On being a design fixer

Many times, I have been recruited to work on something after it’s already been built or there is at least a rough draft version. 

I’m not certain why this seems to happen quite often. I suppose people want to try things on their own first, or think they might not need a professional.

Many people probably know enough to get started on something, but eventually get overwhelmed and just know that something’s “not quite right” and they’re not sure how to fix it. It’s actually great to work with people that know something’s not quite right, because that sense they have is the same thing as a designer’s intuition. 

If you listen carefully to them and can respond thoughtfully, they will trust you more. You don’t necessarily need to have answers or ideas. If you don’t know the answer, but you can respond in a confident, thoughtful way that you can figure it out – most people will respect your honesty.

When I find myself in a “fixer” situation, there is always a strong temptation to want to burn it all down and design something “perfect” from scratch. After all, how can you do your best work if you aren’t given full freedom to design every detail? 🙃

Unless you’re a design god that can command that level of respect from people, you should try to work within the constraints of what already exists.
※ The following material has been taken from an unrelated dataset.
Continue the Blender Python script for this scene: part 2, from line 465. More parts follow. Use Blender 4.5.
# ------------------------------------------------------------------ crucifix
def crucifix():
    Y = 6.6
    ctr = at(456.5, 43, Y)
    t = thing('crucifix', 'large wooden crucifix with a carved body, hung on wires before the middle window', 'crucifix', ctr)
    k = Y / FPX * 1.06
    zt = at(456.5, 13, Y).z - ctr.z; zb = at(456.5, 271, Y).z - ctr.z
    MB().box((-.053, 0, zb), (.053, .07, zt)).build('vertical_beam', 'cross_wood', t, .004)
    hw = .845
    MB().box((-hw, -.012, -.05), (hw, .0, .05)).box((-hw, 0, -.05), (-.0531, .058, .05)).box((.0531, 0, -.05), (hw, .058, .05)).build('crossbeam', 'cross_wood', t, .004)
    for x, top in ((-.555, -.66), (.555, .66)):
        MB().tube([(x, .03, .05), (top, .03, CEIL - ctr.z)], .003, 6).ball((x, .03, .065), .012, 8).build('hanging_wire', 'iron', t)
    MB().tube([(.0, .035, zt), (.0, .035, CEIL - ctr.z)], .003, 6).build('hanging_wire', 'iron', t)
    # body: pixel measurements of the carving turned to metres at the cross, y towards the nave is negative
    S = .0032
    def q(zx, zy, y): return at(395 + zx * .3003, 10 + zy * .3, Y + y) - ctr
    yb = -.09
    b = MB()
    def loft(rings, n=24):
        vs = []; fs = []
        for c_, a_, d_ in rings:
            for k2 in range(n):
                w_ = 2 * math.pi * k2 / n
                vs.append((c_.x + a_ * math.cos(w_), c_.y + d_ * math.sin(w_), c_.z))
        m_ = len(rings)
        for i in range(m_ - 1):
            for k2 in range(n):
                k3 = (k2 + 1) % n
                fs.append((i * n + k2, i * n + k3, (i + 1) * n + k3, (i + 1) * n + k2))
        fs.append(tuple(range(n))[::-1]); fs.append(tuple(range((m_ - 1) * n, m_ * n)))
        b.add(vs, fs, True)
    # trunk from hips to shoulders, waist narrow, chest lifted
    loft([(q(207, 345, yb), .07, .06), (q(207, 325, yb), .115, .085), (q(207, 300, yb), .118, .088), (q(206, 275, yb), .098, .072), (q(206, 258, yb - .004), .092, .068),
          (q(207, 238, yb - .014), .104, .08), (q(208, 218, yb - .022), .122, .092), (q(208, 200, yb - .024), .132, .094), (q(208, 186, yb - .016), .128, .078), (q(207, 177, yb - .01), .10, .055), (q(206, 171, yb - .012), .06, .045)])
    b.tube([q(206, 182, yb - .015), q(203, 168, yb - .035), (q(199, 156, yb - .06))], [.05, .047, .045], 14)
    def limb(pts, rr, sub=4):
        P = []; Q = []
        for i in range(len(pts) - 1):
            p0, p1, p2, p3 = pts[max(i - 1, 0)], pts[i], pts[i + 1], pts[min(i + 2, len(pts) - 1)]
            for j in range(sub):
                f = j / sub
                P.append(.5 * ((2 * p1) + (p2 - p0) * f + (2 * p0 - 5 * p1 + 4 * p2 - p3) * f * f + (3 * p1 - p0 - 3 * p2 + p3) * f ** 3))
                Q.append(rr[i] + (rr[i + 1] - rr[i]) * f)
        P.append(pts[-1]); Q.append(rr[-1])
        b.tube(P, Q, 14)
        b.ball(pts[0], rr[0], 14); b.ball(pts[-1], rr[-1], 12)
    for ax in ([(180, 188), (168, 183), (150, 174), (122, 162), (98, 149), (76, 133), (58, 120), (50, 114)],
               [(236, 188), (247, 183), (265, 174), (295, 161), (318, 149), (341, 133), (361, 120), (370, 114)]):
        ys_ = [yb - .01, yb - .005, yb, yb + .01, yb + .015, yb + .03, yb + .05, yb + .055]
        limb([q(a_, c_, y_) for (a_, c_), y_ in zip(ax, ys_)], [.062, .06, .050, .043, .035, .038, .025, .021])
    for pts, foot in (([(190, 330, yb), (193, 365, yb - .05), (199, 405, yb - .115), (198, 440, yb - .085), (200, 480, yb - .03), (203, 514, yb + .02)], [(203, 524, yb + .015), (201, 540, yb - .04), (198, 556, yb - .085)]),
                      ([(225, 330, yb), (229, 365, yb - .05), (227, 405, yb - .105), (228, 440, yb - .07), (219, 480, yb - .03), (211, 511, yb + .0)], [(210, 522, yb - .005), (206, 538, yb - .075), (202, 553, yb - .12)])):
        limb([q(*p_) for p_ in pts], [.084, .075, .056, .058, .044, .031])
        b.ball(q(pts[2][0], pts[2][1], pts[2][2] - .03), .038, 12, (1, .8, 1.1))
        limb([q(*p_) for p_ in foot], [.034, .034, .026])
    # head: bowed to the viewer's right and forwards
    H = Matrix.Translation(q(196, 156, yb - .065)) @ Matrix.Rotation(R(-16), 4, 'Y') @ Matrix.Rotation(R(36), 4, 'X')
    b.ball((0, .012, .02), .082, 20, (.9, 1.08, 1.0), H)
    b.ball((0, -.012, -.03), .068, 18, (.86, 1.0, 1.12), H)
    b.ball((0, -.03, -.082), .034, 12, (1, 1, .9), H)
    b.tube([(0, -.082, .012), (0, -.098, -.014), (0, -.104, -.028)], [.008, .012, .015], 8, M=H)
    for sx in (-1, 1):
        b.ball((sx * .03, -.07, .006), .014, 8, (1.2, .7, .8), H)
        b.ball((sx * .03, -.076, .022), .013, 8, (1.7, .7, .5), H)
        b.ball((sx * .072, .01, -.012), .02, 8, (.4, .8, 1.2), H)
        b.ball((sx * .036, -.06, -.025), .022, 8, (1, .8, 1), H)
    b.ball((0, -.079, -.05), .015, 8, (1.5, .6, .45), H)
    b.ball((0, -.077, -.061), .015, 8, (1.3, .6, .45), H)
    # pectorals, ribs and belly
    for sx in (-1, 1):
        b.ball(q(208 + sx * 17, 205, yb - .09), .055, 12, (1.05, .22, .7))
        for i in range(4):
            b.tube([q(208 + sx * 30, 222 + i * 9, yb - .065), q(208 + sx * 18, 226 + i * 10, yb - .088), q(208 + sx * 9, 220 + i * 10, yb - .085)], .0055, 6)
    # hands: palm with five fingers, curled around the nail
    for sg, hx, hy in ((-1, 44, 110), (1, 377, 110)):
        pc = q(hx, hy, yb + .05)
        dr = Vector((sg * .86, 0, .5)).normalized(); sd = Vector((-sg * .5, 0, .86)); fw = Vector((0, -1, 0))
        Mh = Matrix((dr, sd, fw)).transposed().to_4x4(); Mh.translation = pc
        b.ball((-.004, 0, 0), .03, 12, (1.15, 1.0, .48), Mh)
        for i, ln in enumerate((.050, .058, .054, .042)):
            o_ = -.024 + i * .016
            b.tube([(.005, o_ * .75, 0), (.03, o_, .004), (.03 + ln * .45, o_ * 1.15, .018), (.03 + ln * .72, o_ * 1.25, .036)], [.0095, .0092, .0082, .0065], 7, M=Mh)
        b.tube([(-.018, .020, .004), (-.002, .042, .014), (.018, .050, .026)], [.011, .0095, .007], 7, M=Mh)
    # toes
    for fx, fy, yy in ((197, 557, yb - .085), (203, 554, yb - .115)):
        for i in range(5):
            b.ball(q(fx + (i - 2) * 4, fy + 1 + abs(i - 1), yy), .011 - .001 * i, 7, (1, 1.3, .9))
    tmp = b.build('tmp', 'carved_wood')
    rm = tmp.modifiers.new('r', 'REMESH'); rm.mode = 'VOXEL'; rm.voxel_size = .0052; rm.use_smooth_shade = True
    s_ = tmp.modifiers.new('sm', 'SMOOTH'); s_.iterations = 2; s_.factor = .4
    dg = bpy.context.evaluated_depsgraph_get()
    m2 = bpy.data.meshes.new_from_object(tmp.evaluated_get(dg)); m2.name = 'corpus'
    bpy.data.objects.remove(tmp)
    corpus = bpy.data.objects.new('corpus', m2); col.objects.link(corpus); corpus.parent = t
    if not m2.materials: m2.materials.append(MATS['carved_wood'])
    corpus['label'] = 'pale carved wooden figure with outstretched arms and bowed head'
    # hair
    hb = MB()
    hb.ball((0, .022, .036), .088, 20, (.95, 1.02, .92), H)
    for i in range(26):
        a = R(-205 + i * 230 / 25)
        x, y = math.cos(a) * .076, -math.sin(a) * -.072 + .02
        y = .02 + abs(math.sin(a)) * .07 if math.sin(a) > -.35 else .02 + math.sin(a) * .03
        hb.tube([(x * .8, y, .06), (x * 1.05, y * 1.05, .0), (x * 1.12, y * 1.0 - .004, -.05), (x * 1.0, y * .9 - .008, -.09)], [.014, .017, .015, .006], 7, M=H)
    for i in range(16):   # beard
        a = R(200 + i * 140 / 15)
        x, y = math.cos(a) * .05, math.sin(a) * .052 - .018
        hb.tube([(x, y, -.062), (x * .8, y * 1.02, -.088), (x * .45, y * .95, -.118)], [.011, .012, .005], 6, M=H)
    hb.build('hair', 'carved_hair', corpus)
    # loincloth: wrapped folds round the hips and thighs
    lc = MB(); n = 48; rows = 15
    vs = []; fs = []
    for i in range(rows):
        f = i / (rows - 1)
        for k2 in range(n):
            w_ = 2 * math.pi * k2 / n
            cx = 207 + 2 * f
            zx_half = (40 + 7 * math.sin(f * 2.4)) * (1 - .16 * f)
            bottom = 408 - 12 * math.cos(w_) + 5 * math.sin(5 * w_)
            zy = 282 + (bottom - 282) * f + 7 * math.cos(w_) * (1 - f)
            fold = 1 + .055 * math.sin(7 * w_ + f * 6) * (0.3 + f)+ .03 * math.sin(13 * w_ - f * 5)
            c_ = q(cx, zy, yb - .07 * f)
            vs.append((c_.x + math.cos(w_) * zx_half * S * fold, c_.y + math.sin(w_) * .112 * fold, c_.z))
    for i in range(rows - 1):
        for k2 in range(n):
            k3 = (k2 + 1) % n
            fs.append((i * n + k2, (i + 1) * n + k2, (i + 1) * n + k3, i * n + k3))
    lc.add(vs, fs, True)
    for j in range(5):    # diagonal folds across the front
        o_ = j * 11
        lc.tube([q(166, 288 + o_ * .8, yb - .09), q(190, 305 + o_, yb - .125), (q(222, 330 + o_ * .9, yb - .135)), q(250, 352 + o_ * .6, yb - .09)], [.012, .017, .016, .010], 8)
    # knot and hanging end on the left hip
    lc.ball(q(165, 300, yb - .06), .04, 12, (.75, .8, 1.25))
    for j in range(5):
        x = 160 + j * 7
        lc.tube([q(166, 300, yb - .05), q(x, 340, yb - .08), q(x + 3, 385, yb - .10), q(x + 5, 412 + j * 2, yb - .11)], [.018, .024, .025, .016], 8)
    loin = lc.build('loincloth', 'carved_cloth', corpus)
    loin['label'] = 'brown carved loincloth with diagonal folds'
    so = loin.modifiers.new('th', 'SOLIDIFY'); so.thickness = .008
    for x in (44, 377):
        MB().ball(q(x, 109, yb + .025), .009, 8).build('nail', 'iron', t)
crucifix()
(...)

I try to think of this as a difficult challenge or puzzle to solve, which reframes the design problem in my head.

Embrace the terrible font and color choices.

What is the least amount of design you can do to make things better?

Is there a way to evolve the design over time without making things clash?

Full redesigns are sometimes necessary, especially if the product has a poor design foundation.

But before tearing down the building completely, try being a repairman first and making that one thing better.